J’ai tendance à préférer pour cette recette des hommes arrivés à juste maturité. A noter cependant que certaines conditions d’élevage et certains pedigrees peuvent permettre d’obtenir de bons résultats avec des produits plus jeunes, ou plus âgés. Il s’agira alors d’adapter les temps de préparation.
La maturation
C’est dans cette étape que réside la réussite de votre recette. Il s’agit d’attendrir la bête, par divers procédés.
La marinade : laisser mariner votre homme, idéalement dans son jus, pendant une bonne période. Il est difficile de vous donner une juste évaluation du temps requis, cela dépend de la qualité initiale de l’homme travaillé. Disons juste qu’il ne faut pas exagérer non plus. Il m’est arrivé d’en oublier un sous ma fenêtre tout l’hiver. Quand je m’en suis souvenu, j’ai eu affaire à quelque chose de plus endurci, raidi par le froid. J’aurais pu le décongeler, au prix d’efforts difficiles, mais j’ignorais si la carcasse dans laquelle il s’était à présent engoncé pourrait finir en douceur sucrée. Un autre, mis en marinade au printemps, m’a carrément été dérobé par une louve errante. Il faut donc surveiller la marinade , et s’occuper régulièrement de l’individu (le retourner, le piquer avec quelques flèches d’humour, le tâter discrètement pour voir comment la chair répond) Vous sentirez naturellement la fin de cette étape.

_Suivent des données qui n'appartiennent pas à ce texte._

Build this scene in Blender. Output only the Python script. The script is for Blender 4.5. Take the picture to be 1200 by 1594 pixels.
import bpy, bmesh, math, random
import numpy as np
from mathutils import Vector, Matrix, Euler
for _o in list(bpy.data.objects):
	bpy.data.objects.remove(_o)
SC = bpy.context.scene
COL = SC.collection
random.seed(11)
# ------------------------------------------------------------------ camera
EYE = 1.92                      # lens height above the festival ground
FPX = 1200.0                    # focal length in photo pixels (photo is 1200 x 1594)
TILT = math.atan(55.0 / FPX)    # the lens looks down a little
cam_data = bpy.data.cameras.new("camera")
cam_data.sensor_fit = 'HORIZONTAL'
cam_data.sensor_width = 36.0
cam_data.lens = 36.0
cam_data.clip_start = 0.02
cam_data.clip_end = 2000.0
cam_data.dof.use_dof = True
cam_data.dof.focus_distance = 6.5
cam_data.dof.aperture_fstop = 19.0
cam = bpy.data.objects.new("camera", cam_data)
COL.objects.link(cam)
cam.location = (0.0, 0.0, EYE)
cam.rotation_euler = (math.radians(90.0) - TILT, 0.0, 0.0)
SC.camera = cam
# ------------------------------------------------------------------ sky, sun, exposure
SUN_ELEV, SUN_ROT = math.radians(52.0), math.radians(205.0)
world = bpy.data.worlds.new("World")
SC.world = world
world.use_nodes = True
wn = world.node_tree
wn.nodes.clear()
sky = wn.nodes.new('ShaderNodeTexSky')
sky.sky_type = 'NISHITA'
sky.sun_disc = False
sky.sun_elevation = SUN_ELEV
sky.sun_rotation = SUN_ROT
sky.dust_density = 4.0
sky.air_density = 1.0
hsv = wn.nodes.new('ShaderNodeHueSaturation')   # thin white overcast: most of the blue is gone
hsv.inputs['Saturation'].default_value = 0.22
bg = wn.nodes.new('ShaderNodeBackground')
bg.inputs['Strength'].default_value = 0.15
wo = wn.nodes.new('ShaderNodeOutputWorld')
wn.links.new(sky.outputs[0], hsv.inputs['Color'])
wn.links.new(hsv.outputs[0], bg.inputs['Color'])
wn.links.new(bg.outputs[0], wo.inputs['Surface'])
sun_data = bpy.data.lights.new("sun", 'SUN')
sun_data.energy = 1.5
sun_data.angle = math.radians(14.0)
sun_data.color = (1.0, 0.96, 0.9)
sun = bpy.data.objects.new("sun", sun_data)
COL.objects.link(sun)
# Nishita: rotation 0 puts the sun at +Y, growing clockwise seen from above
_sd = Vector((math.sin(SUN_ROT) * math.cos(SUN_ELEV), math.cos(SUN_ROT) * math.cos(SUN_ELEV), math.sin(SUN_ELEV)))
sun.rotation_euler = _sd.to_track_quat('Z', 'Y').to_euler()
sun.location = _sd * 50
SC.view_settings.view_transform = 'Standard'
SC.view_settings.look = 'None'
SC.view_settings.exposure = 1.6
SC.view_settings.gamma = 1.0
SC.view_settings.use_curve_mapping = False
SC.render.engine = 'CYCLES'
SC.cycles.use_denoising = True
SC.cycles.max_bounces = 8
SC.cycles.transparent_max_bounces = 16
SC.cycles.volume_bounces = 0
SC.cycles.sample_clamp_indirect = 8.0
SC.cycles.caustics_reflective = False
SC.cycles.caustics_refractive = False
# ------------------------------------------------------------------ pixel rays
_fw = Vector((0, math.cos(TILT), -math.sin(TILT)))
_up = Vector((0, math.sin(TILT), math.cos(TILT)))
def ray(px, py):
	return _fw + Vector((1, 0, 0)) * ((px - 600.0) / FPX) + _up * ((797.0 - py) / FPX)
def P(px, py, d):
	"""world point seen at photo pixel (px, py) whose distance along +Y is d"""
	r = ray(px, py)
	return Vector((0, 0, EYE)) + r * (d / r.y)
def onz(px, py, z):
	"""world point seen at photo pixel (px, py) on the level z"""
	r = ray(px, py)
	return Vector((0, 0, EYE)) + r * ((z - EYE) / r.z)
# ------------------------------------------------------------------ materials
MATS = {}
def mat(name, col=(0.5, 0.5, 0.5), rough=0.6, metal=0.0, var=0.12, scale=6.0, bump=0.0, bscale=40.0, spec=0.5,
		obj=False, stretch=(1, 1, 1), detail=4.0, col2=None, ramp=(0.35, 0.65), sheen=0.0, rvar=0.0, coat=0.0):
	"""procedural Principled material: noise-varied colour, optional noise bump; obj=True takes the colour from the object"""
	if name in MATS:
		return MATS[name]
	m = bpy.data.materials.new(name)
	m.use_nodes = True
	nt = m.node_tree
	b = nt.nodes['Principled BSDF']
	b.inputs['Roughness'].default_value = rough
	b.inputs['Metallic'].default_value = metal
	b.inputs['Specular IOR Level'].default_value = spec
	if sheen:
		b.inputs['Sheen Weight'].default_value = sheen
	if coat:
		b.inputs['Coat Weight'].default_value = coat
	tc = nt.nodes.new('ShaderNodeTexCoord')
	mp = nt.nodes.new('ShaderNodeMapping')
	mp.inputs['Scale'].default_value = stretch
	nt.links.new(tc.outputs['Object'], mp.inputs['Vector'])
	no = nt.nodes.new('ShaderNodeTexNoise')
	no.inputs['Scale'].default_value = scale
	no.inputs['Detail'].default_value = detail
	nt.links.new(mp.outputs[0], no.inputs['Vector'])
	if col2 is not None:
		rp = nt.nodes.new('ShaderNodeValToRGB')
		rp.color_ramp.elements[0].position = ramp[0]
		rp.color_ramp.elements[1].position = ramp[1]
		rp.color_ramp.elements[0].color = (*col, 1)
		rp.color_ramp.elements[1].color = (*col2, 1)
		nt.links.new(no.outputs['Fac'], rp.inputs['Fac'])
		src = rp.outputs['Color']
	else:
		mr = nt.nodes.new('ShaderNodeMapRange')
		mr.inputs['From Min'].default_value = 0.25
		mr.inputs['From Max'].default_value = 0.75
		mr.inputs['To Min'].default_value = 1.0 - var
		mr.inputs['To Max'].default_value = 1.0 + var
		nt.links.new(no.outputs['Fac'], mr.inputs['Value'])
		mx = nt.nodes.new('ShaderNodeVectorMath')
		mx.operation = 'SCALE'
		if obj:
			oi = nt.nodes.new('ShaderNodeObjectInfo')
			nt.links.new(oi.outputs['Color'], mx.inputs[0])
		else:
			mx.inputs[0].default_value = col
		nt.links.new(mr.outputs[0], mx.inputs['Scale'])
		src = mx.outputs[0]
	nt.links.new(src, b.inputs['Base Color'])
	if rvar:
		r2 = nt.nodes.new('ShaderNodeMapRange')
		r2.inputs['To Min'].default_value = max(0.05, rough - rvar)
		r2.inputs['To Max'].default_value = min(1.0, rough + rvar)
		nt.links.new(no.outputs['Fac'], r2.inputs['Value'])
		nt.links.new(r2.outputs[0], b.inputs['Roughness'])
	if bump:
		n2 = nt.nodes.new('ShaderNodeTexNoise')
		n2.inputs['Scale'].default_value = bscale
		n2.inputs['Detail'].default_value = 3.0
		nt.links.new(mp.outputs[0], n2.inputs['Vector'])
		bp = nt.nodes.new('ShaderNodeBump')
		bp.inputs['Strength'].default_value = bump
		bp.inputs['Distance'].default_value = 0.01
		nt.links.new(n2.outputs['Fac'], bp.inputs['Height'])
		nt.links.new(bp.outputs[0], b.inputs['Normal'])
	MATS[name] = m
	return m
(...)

J’ai surtout évoqué la maturation à froid, mais pour certaines espèces, on peut préférer l’étuvage. Il s’agit alors de placer l’homme sous la couette et de le maintenir au chaud par tous les moyens disponibles. Pour s’assurer une plus grande tendreté des chairs, il peut être recommandé de recourir à un léger pétrissage.
Confit
Quand vous avez atteint un stade d’attendrissement suffisant, il est temps de passer au confit. Attention, il ne s’agit pas d’obtenir quelque chose de trop sucré, ayant perdu toute son acidité et son râpeux. Il faut donc l’ensucrer doucement, par petites touches, sans qu’il s’en rende compte. Il est normal qu’il attache un peu à ce stade, rassurez vous ce n’est que temporaire. L’homme juste confit à point est d’une grande douceur, mais reste ferme. L’avantage de cette recette par rapport à d’autres préparations est que vous garderez votre homme longtemps, même après ouverture, et vous pourrez vous en servir par petites touches pour toute la saison à venir, sans crainte qu’il ne se gâte.


"Quant à ce plat : j'espère que Vos Seigneuries en seront satisfaites; il peut lutter contre les plus exquis … : il est confit dans le sel gemme, et sa chair, entrelardée de blanc et de rose, est la plus appétissante du monde." T. GAUTIER, Le Capitaine Fracasse, 1863, p. 62.